Work instructions
How many of the lines below hold the word "picture"? Answer only with the number.

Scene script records
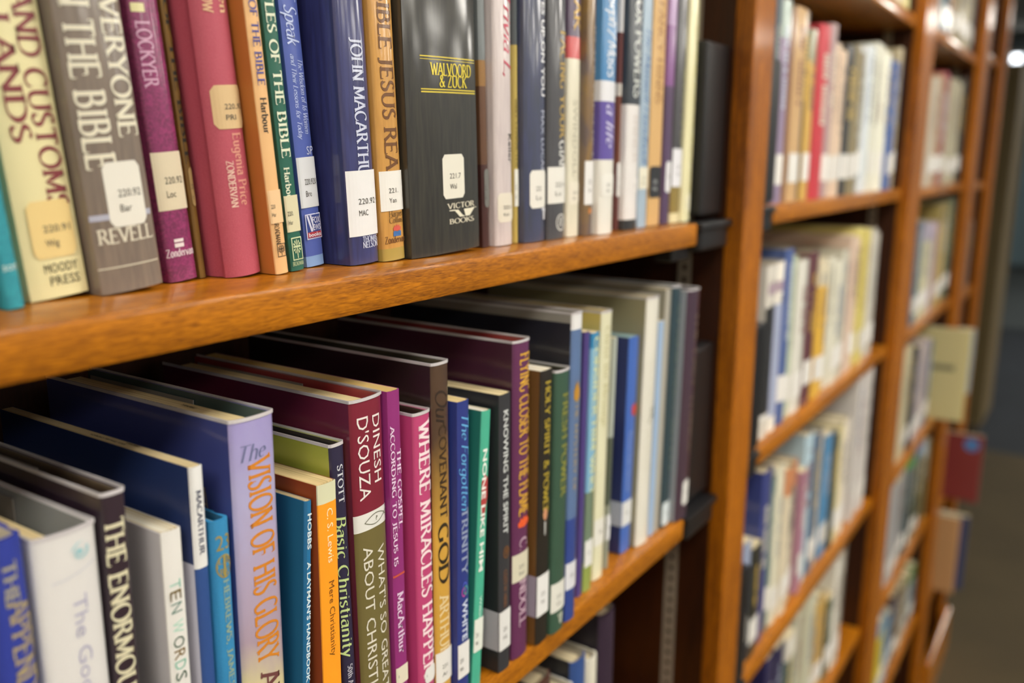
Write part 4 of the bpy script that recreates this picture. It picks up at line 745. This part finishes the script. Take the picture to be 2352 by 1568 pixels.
FAR = [
    ('second', 'top', 1.5083, 0.0092, 1.8239, 0.056, 0.12, '#b8b4a0', None, 'gray cream'),
    ('second', 'top', 1.5654, 0.0092, 1.8239, 0.0662, 0.12, '#d8d2ae', None, 'cream'),
    ('second', 'top', 1.6328, 0.0092, 1.8239, 0.0472, 0.1229, '#cfc890', None, 'pale yellow'),
    ('second', 'second', 0.9853, 0.0092, 1.5357, 0.0164, 0.2218, '#3c4c58', None, 'slate'),
    ('second', 'second', 1.0029, 0.0092, 1.5357, 0.031, 0.2209, '#8e7c98', '#a8b8b0', 'mauve patterned'),
    ('second', 'second', 1.0351, 0.0092, 1.5357, 0.0121, 0.2161, '#8a6040', None, 'thin brown'),
    ('second', 'second', 1.0484, 0.0092, 1.5357, 0.0406, 0.2195, '#c09c6c', None, 'wide tan'),
    ('second', 'second', 1.0902, 0.0092, 1.5357, 0.0264, 0.2207, '#4c4434', None, 'dark olive'),
    ('second', 'second', 1.1178, 0.0092, 1.5357, 0.0315, 0.2033, '#c8a04c', '#8c8868', 'amber'),
    ('second', 'second', 1.1506, 0.0092, 1.5357, 0.0499, 0.2136, '#b4303c', None, 'bright red'),
    ('second', 'second', 1.2017, 0.0092, 1.5357, 0.0292, 0.2197, '#a08888', None, 'dusty pink'),
    ('second', 'second', 1.2321, 0.0092, 1.5357, 0.054, 0.1988, '#d0b8a0', None, 'peach cream'),
    ('second', 'second', 1.2873, 0.0092, 1.5357, 0.038, 0.2018, '#26282a', None, 'black'),
    ('second', 'second', 1.3265, 0.0092, 1.5357, 0.0535, 0.2062, '#847858', None, 'khaki'),
    ('second', 'second', 1.3812, 0.0092, 1.5357, 0.0375, 0.2095, '#c4c8c8', None, 'light gray'),
    ('second', 'second', 1.4198, 0.0092, 1.5357, 0.0483, 0.2154, '#c8d0d4', None, 'icy white'),
    ('second', 'second', 1.4694, 0.0092, 1.5357, 0.0974, 0.2247, '#d8d8c8', None, 'wide white'),
    ('second', 'second', 1.568, 0.0092, 1.5357, 0.0651, 0.2107, '#4468a8', None, 'blue'),
    ('second', 'second', 1.6343, 0.0092, 1.5357, 0.0282, 0.2327, '#b4a888', None, 'thin beige'),
    ('second', 'third', 1.0021, 0.0092, 1.2536, 0.0683, 0.2113, '#d4cfc4', None, 'white with black panel'),
    ('second', 'third', 1.0716, 0.0092, 1.2536, 0.0343, 0.2242, '#44588c', None, 'steel blue'),
    ('second', 'third', 1.1084, 0.0092, 1.2536, 0.0229, 0.2134, '#bcc8ae', None, 'pale green'),
    ('second', 'third', 1.1326, 0.0092, 1.2536, 0.0442, 0.2047, '#dcdacf', None, 'white'),
    ('second', 'third', 1.1795, 0.0092, 1.2536, 0.0436, 0.2111, '#5c2832', None, 'maroon'),
    ('second', 'third', 1.2243, 0.0092, 1.2536, 0.0606, 0.1958, '#dcae3c', '#d8ceb0', 'golden yellow'),
    ('second', 'third', 1.2861, 0.0092, 1.2536, 0.1107, 0.1959, '#dcdac8', None, 'wide cream'),
    ('second', 'third', 1.4003, 0.0092, 1.2536, 0.059, 0.2175, '#d0b8a4', None, 'tall brownish pink'),
    ('second', 'third', 1.4605, 0.0092, 1.2536, 0.0935, 0.2264, '#dccf7c', None, 'tall yellow'),
    ('second', 'third', 1.5552, 0.0092, 1.2536, 0.0521, 0.2184, '#c9c6bc', None, 'tall white'),
    ('second', 'fourth', 0.976, 0.0092, 0.9577, 0.0277, 0.1714, '#8f9ab4', None, 'short lavender'),
    ('second', 'fourth', 1.0078, 0.0092, 0.9577, 0.0354, 0.1531, '#24241c', None, 'short black'),
    ('second', 'fourth', 1.0444, 0.0092, 0.9577, 0.039, 0.2401, '#2c3a7c', None, 'navy'),
    ('second', 'fourth', 1.086, 0.0092, 0.9577, 0.0213, 0.2196, '#5c7470', None, 'gray green'),
    ('second', 'fourth', 1.1085, 0.0092, 0.9577, 0.032, 0.2288, '#dcd8c0', None, 'ivory'),
    ('second', 'fourth', 1.1417, 0.0092, 0.9577, 0.0657, 0.2165, '#d8cdb4', '#c8865c', 'sand with orange head'),
    ('second', 'fourth', 1.2174, 0.0092, 0.9577, 0.026, 0.1895, '#a8788c', None, 'mauve'),
    ('second', 'fourth', 1.2446, 0.0092, 0.9577, 0.0419, 0.2349, '#a8c0cc', None, 'light blue'),
    ('second', 'fourth', 1.2877, 0.0092, 0.9577, 0.0335, 0.2264, '#4c6480', None, 'slate blue'),
    ('second', 'fourth', 1.3224, 0.0092, 0.9577, 0.0178, 0.2242, '#b8b0a0', None, 'beige'),
    ('second', 'fourth', 1.352, 0.0092, 0.9577, 0.0427, 0.2067, '#4a86b4', None, 'azure'),
    ('second', 'fourth', 1.3983, 0.0092, 0.9577, 0.0267, 0.1984, '#3c4038', None, 'thin dark'),
    ('second', 'fourth', 1.4286, 0.0092, 0.9577, 0.0374, 0.2036, '#c8bd90', None, 'straw'),
    ('second', 'fourth', 1.4672, 0.0092, 0.9577, 0.0407, 0.2038, '#d8d0c0', None, 'tall cream'),
    ('second', 'fourth', 1.5381, 0.0092, 0.9577, 0.1026, 0.27, '#c8c4c0', None, 'tall gray white'),
    ('second', 'fifth', 1.1206, 0.0092, 0.6863, 0.0764, 0.2109, '#1e1e50', None, 'midnight blue'),
    ('second', 'fifth', 1.2122, 0.0092, 0.6863, 0.0422, 0.1979, '#5c6c68', '#d8d4c8', 'gray green'),
    ('second', 'fifth', 1.2685, 0.0092, 0.6863, 0.0827, 0.2408, '#c0bfa8', None, 'stone'),
    ('second', 'fifth', 1.3577, 0.0092, 0.6863, 0.0934, 0.1791, '#c09c54', None, 'mustard'),
    ('second', 'fifth', 1.4523, 0.0092, 0.6863, 0.0412, 0.1544, '#3c4c34', None, 'dark green'),
    ('second', 'fifth', 1.4947, 0.0092, 0.6863, 0.0538, 0.2105, '#cfccc0', None, 'tall white'),
    ('third', 'top', 1.9448, 0.0092, 1.83, 0.0434, 0.1493, '#a8b4b4', None, 'gray'),
    ('third', 'top', 1.9938, 0.0092, 1.83, 0.0719, 0.1601, '#4c6a78', None, 'dark cyan'),
    ('third', 'top', 2.0669, 0.0092, 1.83, 0.0877, 0.174, '#8c6c58', None, 'brown'),
    ('third', 'top', 2.1559, 0.0092, 1.83, 0.0949, 0.1898, '#a09474', None, 'khaki'),
    ('third', 'top', 2.2577, 0.0092, 1.83, 0.1389, 0.2107, '#b8b094', None, 'beige'),
    ('third', 'top', 2.4042, 0.0092, 1.83, 0.0645, 0.2295, '#686878', None, 'gray violet'),
    ('third', 'second', 1.9875, 0.0092, 1.5311, 0.068, 0.2159, '#c8beaa', None, 'cream'),
    ('third', 'second', 2.0616, 0.0092, 1.5311, 0.067, 0.2291, '#b08c6c', None, 'tan'),
    ('third', 'second', 2.1297, 0.0092, 1.5311, 0.0829, 0.2388, '#9c3040', None, 'crimson'),
    ('third', 'second', 2.2258, 0.0092, 1.5311, 0.1603, 0.2311, '#bcb498', None, 'wide cream'),
    ('third', 'second', 2.401, 0.0092, 1.5311, 0.0689, 0.2446, '#44443c', None, 'dark gray'),
    ('third', 'third', 1.9702, 0.0092, 1.2413, 0.0526, 0.2184, '#4c6474', None, 'slate'),
    ('third', 'third', 2.0289, 0.0092, 1.2413, 0.164, 0.2094, '#c0bc9c', '#a8a0b0', 'ivory'),
    ('third', 'third', 2.1998, 0.0092, 1.2413, 0.0446, 0.206, '#b49cac', None, 'thin pink'),
    ('third', 'third', 2.2456, 0.0092, 1.2413, 0.1527, 0.2438, '#b49c60', '#8c7c44', 'tall mustard'),
    ('third', 'third', 2.4064, 0.0092, 1.2413, 0.0635, 0.2492, '#4c6450', None, 'tall green'),
    ('third', 'fourth', 1.9735, 0.0092, 0.9364, 0.0831, 0.2503, '#c8be9c', None, 'cream'),
    ('third', 'fourth', 2.0629, 0.0092, 0.9364, 0.0777, 0.246, '#24242c', None, 'black'),
    ('third', 'fourth', 2.1475, 0.0092, 0.9364, 0.1528, 0.2315, '#b4a8ac', None, 'pinkish gray'),
    ('third', 'fourth', 2.308, 0.0092, 0.9364, 0.0504, 0.2191, '#4c6478', None, 'thin blue'),
    ('third', 'fifth', 1.9826, 0.0092, 0.6405, 0.1548, 0.2384, '#b0b0b0', None, 'wide gray'),
    ('third', 'fifth', 2.1574, 0.0092, 0.6405, 0.0801, 0.27, '#3c4c50', '#3c8c44', 'dark with green head'),
    ('third', 'fifth', 2.2451, 0.0092, 0.6405, 0.1091, 0.27, '#44503c', '#5c84a8', 'olive green with blue head'),
    ('third', 'fifth', 2.3624, 0.0092, 0.6405, 0.0868, 0.2307, '#3c3020', '#b8c4cc', 'dark brown'),
    ('third', 'fifth', 2.4504, 0.0092, 0.6405, 0.0195, 0.2227, '#94884c', None, 'olive yellow'),
    ('third', 'bottom', 1.9244, 0.0092, 0.3508, 0.1149, 0.2098, '#c8b838', '#8ca4b4', 'bright yellow'),
    ('third', 'bottom', 2.0405, 0.0092, 0.3508, 0.0872, 0.1712, '#4c7c9c', None, 'blue'),
    ('third', 'bottom', 2.1415, 0.0092, 0.3508, 0.0889, 0.1905, '#4c3c38', None, 'dark brown'),
    ('third', 'bottom', 2.2316, 0.0092, 0.3508, 0.1017, 0.1798, '#8c7c54', None, 'ochre'),
    ('third', 'bottom', 2.3479, 0.0092, 0.3508, 0.122, 0.1551, '#5c7480', '#4c7c3c', 'gray blue'),
    ('farthest', 'top', 2.6376, 0.0092, 1.8605, 0.0779, 0.2147, '#a08c70', None, 'tan'),
    ('farthest', 'top', 2.7242, 0.0092, 1.8605, 0.0752, 0.2312, '#88745c', None, 'brown'),
    ('farthest', 'second', 2.6419, 0.0092, 1.525, 0.0717, 0.27, '#7c7040', None, 'olive'),
    ('farthest', 'second', 2.7225, 0.0092, 1.525, 0.0768, 0.27, '#9c9478', None, 'beige'),
    ('farthest', 'third', 2.6237, 0.0092, 1.22, 0.0896, 0.196, '#3c3c40', None, 'charcoal'),
    ('farthest', 'third', 2.7232, 0.0092, 1.22, 0.1177, 0.1958, '#8c8074', None, 'taupe'),
    ('nearest', 'lowest', 0.5124, 0.0122, 0.9516, 0.029, 0.2349, '#4a2c22', '#2a1a14', 'brown'),
    ('nearest', 'lowest', 0.549, 0.0122, 0.9516, 0.0244, 0.2074, '#d8d6d0', None, 'white'),
    ('nearest', 'lowest', 0.5749, 0.0122, 0.9516, 0.0244, 0.222, '#2c4a84', '#14161f', 'blue'),
    ('nearest', 'lowest', 0.6008, 0.0122, 0.9516, 0.0183, 0.212, '#d4d0c0', None, 'thin white'),
    ('nearest', 'lowest', 0.6207, 0.0122, 0.9516, 0.029, 0.244, '#2c1c30', '#1a1420', 'tall dark purple'),
]

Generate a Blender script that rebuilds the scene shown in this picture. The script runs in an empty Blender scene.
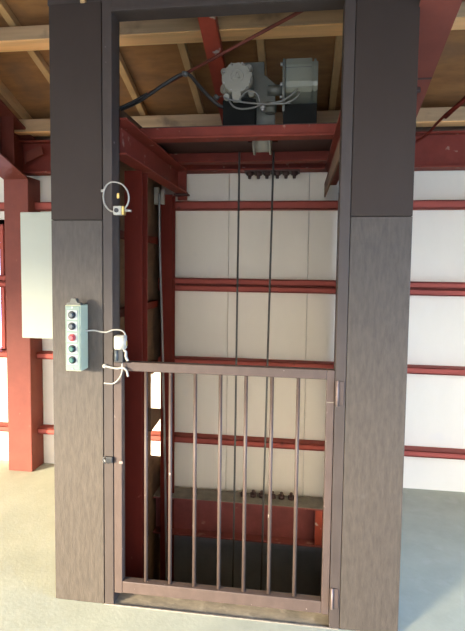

Response to this task
2